Arizona Federal Court Grants Temporary Restraining Order for Franchisor That Terminated Franchise Agreement Without Opportunity to Cure
Posted in Terminations

A federal court in Arizona recently granted a temporary restraining order for franchisor ReBath against one of its franchisees even though ReBath gave no opportunity to cure the defaults and had previously sent a notice of default with opportunity to cure for a similar issue. ReBath LLC v. Foothills Serv. Sols. Co., 2021 WL 2352426 (D. Ariz. June 9, 2021). On April 26, 2021, ReBath initially sent Foothills a notice of default for past-due royalty payments and past-due product purchase payments, providing 30 days to cure the default.
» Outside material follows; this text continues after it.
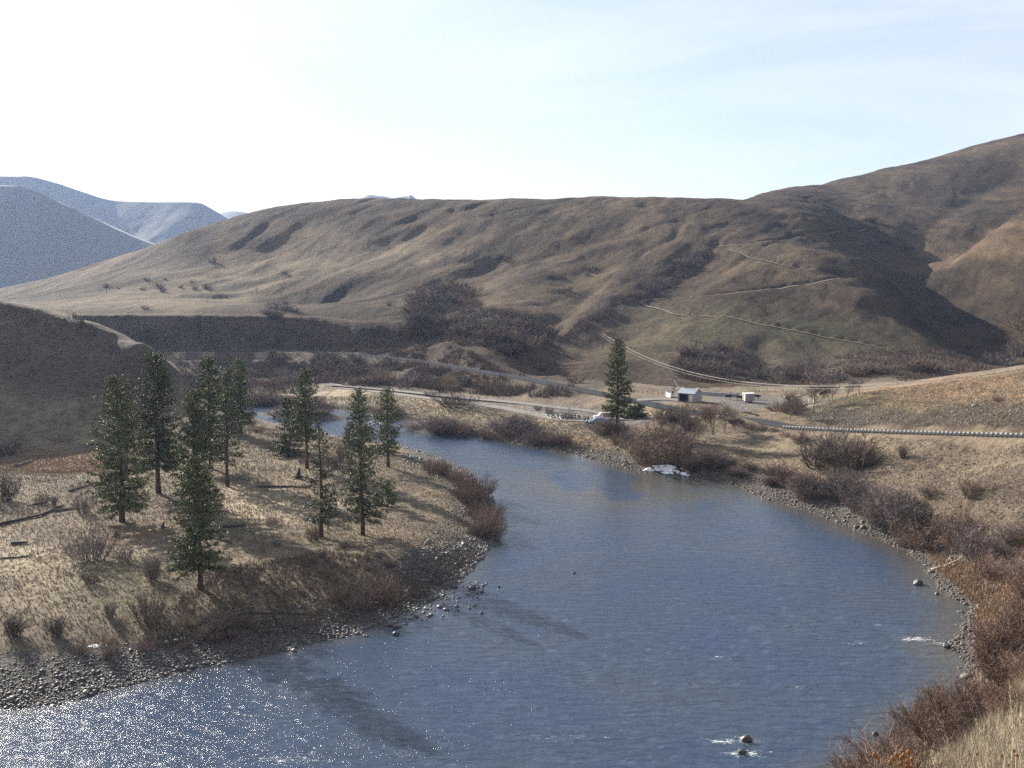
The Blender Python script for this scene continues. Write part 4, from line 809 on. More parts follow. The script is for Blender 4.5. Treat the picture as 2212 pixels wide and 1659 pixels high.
x, y = pts_in([(1170,893),(1250,902),(1270,908),(1190,905)], 260); stones('rock_pile', x, y, rng.uniform(.3, .7, 260), M_STONE, 'pile of dark rocks along the edge of the dirt lot')
M_WET = mat_simple('wet_basalt', (.018,.017,.02), (.06,.056,.058), 1.2, .45, .5, .4, .1)
X = rng.uniform(24, 75, 16000); Y = rng.uniform(38, 100, 16000); tufts('low_brush', X, Y, .3, .9, M_LOW, 'dry brush on the steep slope between the near grass and the shore', 'brush', 6, .1, .8)
X = rng.uniform(18, 75, 26000); Y = rng.uniform(34, 105, 26000); tufts('dry_grass', X, Y, .2, .6, M_STRAW, 'straw grass on the steep slope above the lower right shore', 'grass')
# ------------------------------------------------------------------ boulders one can tell apart
def boulder(px, py, wpx, hpx, label, seed, z=None, mat=None, group=None):
    p = G(px, py) if z is None else atZ(px, py, z); s = p[1]/F; r = random.Random(seed); bm = bmesh.new(); bmesh.ops.create_icosphere(bm, subdivisions=3, radius=1)
    q = [Vector((r.gauss(0,1), r.gauss(0,1), r.gauss(0,1))).normalized() for _ in range(9)]
    for v in bm.verts:
        n = v.co.normalized(); k = 1
        for u in q: k = min(k, .80/max(.05, n.dot(u)) if n.dot(u) > 0 else 9)
        k = min(max(k, .6), 1); v.co = Vector((n.x*k*wpx*s/2, n.y*k*wpx*s/2*.85, n.z*k*hpx*s*.75))
    me = bpy.data.meshes.new('boulder'); bm.to_mesh(me); bm.free(); me.materials.append(mat or (M_WET if z is not None else M_STONE)); o = link('boulder', me, None, (p[0], p[1], p[2]+hpx*s*.12)); return tag(o, label, 'boulder', group)
for i, a in enumerate([(1983,1262,24,13,'round dark boulder alone in the water near the right shore',0),(1612,1600,30,16,'large flat-topped dark rock breaking the rapids at the bottom',0),(1603,1626,24,10,'lower flat rock just below the large rock in the rapids',0),(1890,1588,16,10,'small dark rock by the lower right shore with foam',0),
    (2024,1284,9,7,'pale round stone in the water below the round boulder',0),(2046,1398,20,11,'dark rock at the end of the little weir on the right shore',0),(1196,0,0,0,'',0),(897,1334,14,9,'dark rock just off the stony point, nearest the shore',0),(855,1371,16,9,'dark double rock off the gravel shore below the point',0),
    (1040,1325,9,5,'small dark rock among the shallows, right one',0),(1288,919,14,8,'dark round boulder in the grass in front of the parked car',None),(1272,913,14,11,'grey boulder at the nose of the parked car',None),(1264,908,9,7,'smaller grey boulder left of the parked car',None),
    (1616,1077,8,5,'dark stone at the water edge by the willow row',None),(1825,1128,10,7,'two-tone stone in a row at the right water edge',None),(1865,1142,14,9,'largest of the water-edge stones below the grey thicket',None),(1998,1180,22,16,'blue-grey slab on the stony right shore',None),(2055,1212,14,10,'brown rounded rock above the stony right shore',None),
    (2076,1325,18,9,'flat rock at the mouth of the little gully on the right shore',None),(2110,1320,16,9,'grey rock beside the flat rock at the gully mouth',None),(485,1433,10,6,'dark stone at the tip of the gravel shore',0),(262,1480,9,5,'round stone in the edge of the glittering water',0),(1078,1268,8,4,'outermost dark stone of the line off the point',0),(1240,1238,9,4,'dark stone at the far end of the line of ripples',0)]):
    if a[2]: boulder(a[0], a[1], a[2], a[3], a[4], 400+i, a[5])
for i in range(9): boulder(2042+i*5+random.uniform(-1,1), 1392-i*.3+random.uniform(-4,4), 8, 5, 'dark stone of the short line crossing the rapid by the right shore', 500+i, 0, group='stones of the short weir')
for i in range(14): boulder(1215+i*6+random.uniform(-3,3), 897+i*.8+random.uniform(-2,2), 8, 5, 'dark rock of the row edging the dirt lot', 520+i, None, group='rocks edging the dirt lot')
# ------------------------------------------------------------------ logs, stumps, stalks on the flat
M_CHAR = mat_simple('weathered_wood', (.025,.02,.018), (.075,.06,.05), 3, .9, .2, .4, .03, True); M_PALEW = mat_simple('bleached_wood', (.38,.34,.30), (.6,.56,.5), 3, .8, .2, 0, .03, True)
def log(x0, y0, x1, y1, rad, label, mat=None, lift=.8, group=None):
    a = G(x0, y0); b = G(x1, y1); A = Vector(a); Bv = Vector(b); d = Bv-A; n = 7; pts = []
    for i in range(n):
        q = A+d*i/(n-1); pts.append(Vector((q.x+random.gauss(0,.06), q.y+random.gauss(0,.06), gz(q.x, q.y)+rad*lift))-A)
    m = MB(); m.tube(pts, [rad*(1-.45*i/(n-1)) for i in range(n)], 8); L = d.length
    for k in range(int(L/2)):
        q = pts[random.randrange(1, n-1)]; m.tube([q, q+Vector((random.gauss(0,.5), random.gauss(0,.5), random.uniform(.2,.7)))], [rad*.3, rad*.1], 4)
    o = link('fallen_log', m.mesh('fallen_log', mat or M_CHAR, True), None, a); return tag(o, label, 'log', group)
for a in [(0,1136,92,1114,.34,'long dark fallen log pointing up right at the left edge'),(92,1114,138,1092,.26,'dark log continuing up right from the edge log'),(34,1010,68,998,.45,'short thick charred log in the open left flat'),(200,1050,248,1034,.38,'dark log left of the leftmost pine trunk'),(70,1022,270,1018,.12,'thin straight log lying level behind the leftmost pine'),
          (150,1062,200,1048,.22,'slim log just below the dark log by the leftmost pine'),(120,1106,168,1100,.24,'dark log in the middle of the left flat'),(390,1108-0,495,1106,.22,'log lying level between the leftmost pine and the nearest pine'),(555,1053,670,1054,.26,'long thin dark log lying level right of the pine stand'),(25,1178,60,1175,.36,'short dark log in the pale grass at left'),
          (0,1208,70,1202,.16,'thin dark branch in the pale grass at the left edge'),(660,1330-2,500,1332,.14,'thin dark branch low on the shaded shore'),(480,1140,530,1136,.3,'dark log in the shade right of the front pine'),(470,1165,500,1175,.16,'thin fallen branch right of the nearest pine crown'),(90,1088,60,1094,.15,'short thin log at the left flat')]:
    log(*a)
log(1138,918,1172,924,.22,'pale bleached log near the far river bank', M_PALEW); log(1472,1014,1488,1022,.2,'pale driftwood beside the snow patch', M_PALEW); log(2012,1262-30,2080,1205,.2,'pale weathered pole leaning down the eroded bank', M_PALEW); log(1330,0+972,1342,962,.2,'pale branch on the bank below the lone pine', M_PALEW)
def stump(px, py, hpx, label, seed):
    p = G(px, py); h = hpx*p[1]/F; r = random.Random(seed); m = MB(); m.tube([(0,0,-.2),(.02,0,h*.5),(h*.12,0,h)], [h*.30, h*.2, h*.06], 8)
    for k in range(6):
        a = k*1.05+r.uniform(-.3,.3); L = h*r.uniform(.5, .9); m.tube([(0,0,h*.3),(math.cos(a)*L*.5, math.sin(a)*L*.5, h*.22),(math.cos(a)*L, math.sin(a)*L, -.05)], [h*.1, h*.07, h*.02], 5)
    o = link('tree_stump', m.mesh('tree_stump', M_CHAR, True), None, p); return tag(o, label, 'stump')
stump(645,1034,24,'upturned root stump left of the middle pair of pines',1); stump(352-0,1143,16,'small pointed stump under the nearest pine shadow',2); stump(251,1160,16,'dark pointed stump below the leftmost pine',3); stump(272,1019,24,'tall broken snag beside the leftmost pine',4); stump(612,976,10,'small dark stump behind the long thin log',5)
M_STALK = mat_simple('dry_stalk', (.16,.09,.06), (.28,.17,.11), 3, .9, .1, 0, .05, True)
for i in range(20):
    x = 485+i*6.5+random.uniform(-3,3); y = 1090+random.uniform(-10, 30)+i*.5; p = G(x, y); h = random.uniform(1.2, 2.4); m = MB(); m.tube([(0,0,-.1),(.03,0,h*.5),(.02,.03,h)], [.05,.04,.03], 5); m.tube([(0,0,h*.8),(.02,.02,h)], [.06,.04], 5)
    tag(link('dry_stalk', m.mesh('dry_stalk', M_STALK), None, p), 'upright dry mullein stalk in the sunny gap right of the pine stand', 'stalk', 'dry stalks in the sunny gap')
# snow and ice
M_SNOW = mat_simple('snow', (.78,.80,.85), (.9,.9,.93), 2, .6, .3, .4, .05)
def patch(name, poly, mat, label, cat, th=.12):
    w = [G(x, y) for x, y in poly]; c = np.mean(np.array(w), 0); m = MB(); N = 40; ring = smooth(w+[w[0]], 5)[:-1]; V = []; Fc = []; n = len(ring)
    for k, f in enumerate((1, .85, .5)):
        for p in ring:
            x = c[0]+(p[0]-c[0])*f*(1+random.uniform(-.07,.07)); y = c[1]+(p[1]-c[1])*f*(1+random.uniform(-.07,.07)); V.append((x-c[0], y-c[1], gz(x, y)-c[2]+(-.05, th, th*1.3)[k]))
    V.append((0, 0, gz(c[0], c[1])-c[2]+th*1.3))
    for k in range(2):
        for i in range(n): Fc.append((k*n+i, k*n+(i+1) % n, (k+1)*n+(i+1) % n, (k+1)*n+i))
    Fc += [(2*n+i, 2*n+(i+1) % n, 3*n) for i in range(n)]; m.add(V, Fc); return tag(link(name, m.mesh(name, mat, True), None, tuple(c)), label, cat)
patch('snow_patch', [(1388,1017),(1400,1010),(1430,1006),(1455,1007),(1460,1012),(1440,1017),(1410,1018)], M_SNOW, 'bright white snow patch at the right water edge', 'snow', .3)
patch('ice_patch', [(1425,1021),(1450,1016),(1468,1018),(1462,1024),(1440,1025)], M_SNOW, 'broken ice just below the snow patch', 'ice', .15); patch('ice_patch', [(1466,1022),(1480,1021),(1492,1027),(1480,1028)], M_SNOW, 'thin ice shelf right of the snow patch', 'ice', .12)
patch('ice_patch', [(185,1398),(205,1392),(222,1396),(205,1401)], M_SNOW, 'small frozen puddle above the gravel shore', 'ice', .05)
# ------------------------------------------------------------------ built things
def paint(name, c, rough=.5, spec=.5, metal=0.): 
    m, nt, b = newmat(name); g = NB(nt); f = g.noise(g.pos(obj=True), 1.5, 4, .6); g.l(g.ramp(f, (.3, tuple(v*.82 for v in c)), (.7, c)), b.inputs['Base Color']); b.inputs['Roughness'].default_value = rough; b.inputs['Specular IOR Level'].default_value = spec; b.inputs['Metallic'].default_value = metal; return m
M_WHITE = paint('white_paint', (.78,.77,.74)); M_CREAM = paint('cream_board', (.72,.62,.50)); M_GREYW = paint('grey_siding', (.30,.31,.34)); M_DARKW = paint('dark_opening', (.02,.02,.025), .9, .1); M_ROOF = paint('metal_roof', (.42,.46,.50), .45, .5, .3); M_BROOF = paint('brown_roof', (.10,.07,.07), .9, .2)
M_POLE = mat_simple('pole_wood', (.06,.045,.035), (.13,.10,.08), 2, .9, .1, 0, .05, True); M_GALV = paint('galvanised_steel', (.36,.37,.38), .5, .5, .4); M_BLK = paint('black_rubber', (.015,.015,.016), .8, .3); M_GLASS = paint('dark_glass', (.03,.04,.05), .08, .8); M_WIRE = paint('aluminium_wire', (.32,.30,.26), .6, .4, .1)
M_SKIN = paint('skin', (.45,.28,.20), .6); M_POST = paint('dark_post', (.05,.045,.045), .9, .2)
# guard rail: beam, and every post with its pale block
def guard_rail():
    ln = smooth(RAIL[:7], 8); L = [0]
    for a, b in zip(ln, ln[1:]): L.append(L[-1]+(b-a).length)
    P0 = ln[0]; root = empty('guard_rail', tuple(P0), 'long steel guard rail on many short posts along the road above the embankment', 'guard rail')
    def along(s):
        i = min(max(0, int(np.searchsorted(L, s))-1), len(ln)-2); f = (s-L[i])/(L[i+1]-L[i]); return ln[i].lerp(ln[i+1], f), (ln[i+1]-ln[i]).normalized()
    end = min(L[-1], 150); m = MB(); n = 120; prof = [(.0,.52),(.06,.58),(0,.64),(0,.70),(.06,.76),(0,.82)]; V = []
    for i in range(n+1):
        p, d = along(end*i/n); s = Vector((-d.y, d.x, 0)).normalized()
        for o, z in prof: V.append(p-P0+s*(.18+o)+Vector((0,0,z)))
    m.add(V, [(i*6+k, i*6+k+1, i*6+k+7, i*6+k+6) for i in range(n) for k in range(5)]); link('rail', m.mesh('rail', M_GALV), root)
    u0 = 1690; pm = MB(); pm.box((0,0,.42), (.20,.20,1.0)); pme = pm.mesh('rail_post', M_POST); bm_ = MB(); bm_.box((0,0,0), (.34,.26,.40)); bme = bm_.mesh('rail_block', paint('weathered_white', (.34,.33,.31)), bevel=.02)
    N = 76
    for i in range(N):
        q = end*(i+.5)/N; p, d = along(q); g_ = gz(p.x, p.y); o = link('post', pme, root, tuple(p-P0)); o.location.z -= .05; o.rotation_euler.z = math.atan2(d.y, d.x)
        b = link('block', bme, o, (0, -.02, .80))
guard_rail()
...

Foothills paid the past-due royalty payments in full on May 6, 2021. ReBath sent a notice of termination on that same day, stating, among other things, that Foothills was in default for failure to pay fees due three times in 12 months, in violation of the franchise agreement. This notice provided Foothills with no opportunity to cure. Foothills repaid the past-due product purchase payments a week later and notified ReBath that Foothills would not cease operation of its franchise. ReBath and Foothills both filed separate suits, which were later consolidated. ReBath brought claims for trademark infringement, unfair competition, trade secret violations, and breach of contract for post-termination obligations and breach of the covenant not to compete. Foothills asserted an equitable action for injunctive relief preventing termination of the Agreement, declaratory relief that Foothills was in compliance with the Agreement, breach of contract based on termination, and breach of implied covenant of good faith and fair dealing. Both parties sought temporary restraining orders. The Arizona district court granted ReBath’s temporary restraining order in part and denied Foothill’s.

The key issue was whether ReBath had the right to terminate the franchise agreement and the district court determined that ReBath had a likelihood of success of showing that its actions were proper under the franchise agreement. Under the language of the franchise agreement, ReBath had a right to terminate immediately if Foothills failed to pay fees due three or more times in 12 months. Even though the reasons for termination were similar to the reasons for the initial default, the reasons for termination were invoked under a different section of the franchise agreement. In addition, in its initial notice of default, ReBath preserved its right to invoke other remedies under the franchise agreement. The district court held that ReBath therefore showed a likelihood of success on the merits and granted in part its temporary restraining order.